De façon inhabituelle, le président de la cour d'assises spéciale - composée uniquement de magistrats professionnels - a souhaité tenir un propos liminaire, «en toute humilité».

«Nous commençons ce jour un procès qualifié d'historique, hors-norme», dit à la salle Jean-Louis Périès. Mais, prévient-il, «ce qui importe c'est aussi justement le respect de la norme, le respect des droits de chacun, à commencer par les droits de la défense».

«Notre cour d'assises a pour finalité d'examiner les charges pesant à l'encontre de chacun et d'en tirer toutes les conséquences au plan pénal après avoir écouté chacun», a-t-il rappelé. «Nous devons tous garder à l'esprit cette finalité afin de conserver ce cap».

«Ce procès promet d'être chargé en émotions, la justice se devra toutefois de les tenir à distance si elle ne veut pas perdre de vue les principes qui fondent notre État de droit», mettaient aussi en garde avant l'audience les avocats de Salah Abdeslam.

Dans la matinée, sous l'oeil des caméras, un convoi ultrasécurisé avait quitté la prison de Fleury-Mérogis, où Salah Abdeslam est depuis plus de cinq ans incarcéré à l'isolement total.

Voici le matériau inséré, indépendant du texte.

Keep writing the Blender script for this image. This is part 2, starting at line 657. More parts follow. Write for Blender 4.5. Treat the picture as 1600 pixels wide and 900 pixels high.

La cour d'assises spéciale juge au total 20 accusés, soupçonnés d'être impliqués à divers degrés dans la préparation des attaques.

Six accusés sont jugés par défaut, dont le donneur d'ordres et vétéran du jihad Oussama Atar, et les «voix» françaises de la revendication de l'EI, les frères Fabien et Jean-Michel Clain, tous trois présumés morts en Syrie.

Près d'un millier de membres des forces de l'ordre sont mobilisés pour la sécurité du procès, dont 630 aux abords du palais et à l'intérieur, selon l'Intérieur.